We practiced setting up STAD Long Term Cooperative Groups (Student Groups - Achievement Divisions) Based on the students averages. This is great for skills. To help the students -- work together.
The purpose is to help students on the lower end improve.

Cooperative Learning
Addresses Academic Learning
Addresses Social Skills
Instructional Strategy

What incentive do your students who are the strong students have to work with the students in this group. (I would reward everyone based on the improvement of everyone in the group.)
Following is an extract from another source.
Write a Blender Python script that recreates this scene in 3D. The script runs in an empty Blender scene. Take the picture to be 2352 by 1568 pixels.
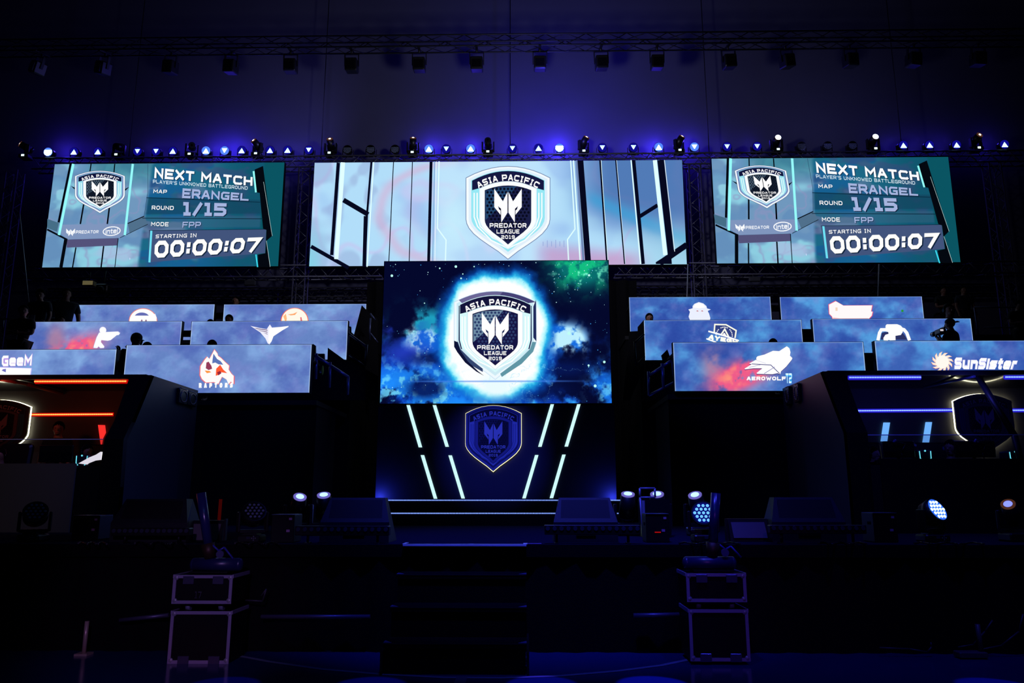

You can average all of the grades in the group and if it comes up to an 80 average -- give everyone a 5 point bonus. Work in these groups -- check on the average -- this is a great idea! If everyone in the class makes a __ or above then we will all get a 5 point bonus on the test. If 3 people who have never made a 100 -- their groups get an extra 5 points. This gives incentives and motivations to work together. She likes to have at least 3 in a group -- not being tutored -- it becomes a negative -- 3-4 works al ot better. Also can say if anyone gets a 5% increase in their average this week -- you get a bonus this week -- then the best students want the lowest students. Give them 10-15 minutes a week to work together.

We are looking at the strategys -- Vygotsky -- people can learn one level of thinking beyond where they are -- they can understand several levels above where they are -- expose all students to the next level. Everyone exposed to different levels of thinking and more have strategies for solving the problem. There is a math strategy on this -- 4 problems a day. Teachers call -- talk about how they solved the problems - 15-20 minutes to debrief the students. Very successful on teaching these skills in the research. Numbered heads.

I am going to use STAD Log term groups to encourage blog postings -- I will have them in 3-4 person groups and give the groups 10-15 minutes a week. If all members of the group have done all 4 blog postings in a four week period -- each of them will get 5 points on their blog posting average. I am also going to do it on another problem area -- the assigned book on CD labs and assignments where they comoplete the assignments. I will give the groups 15 minutes -- that way all kinds are incented to help the others have everything in. This will help me greatly.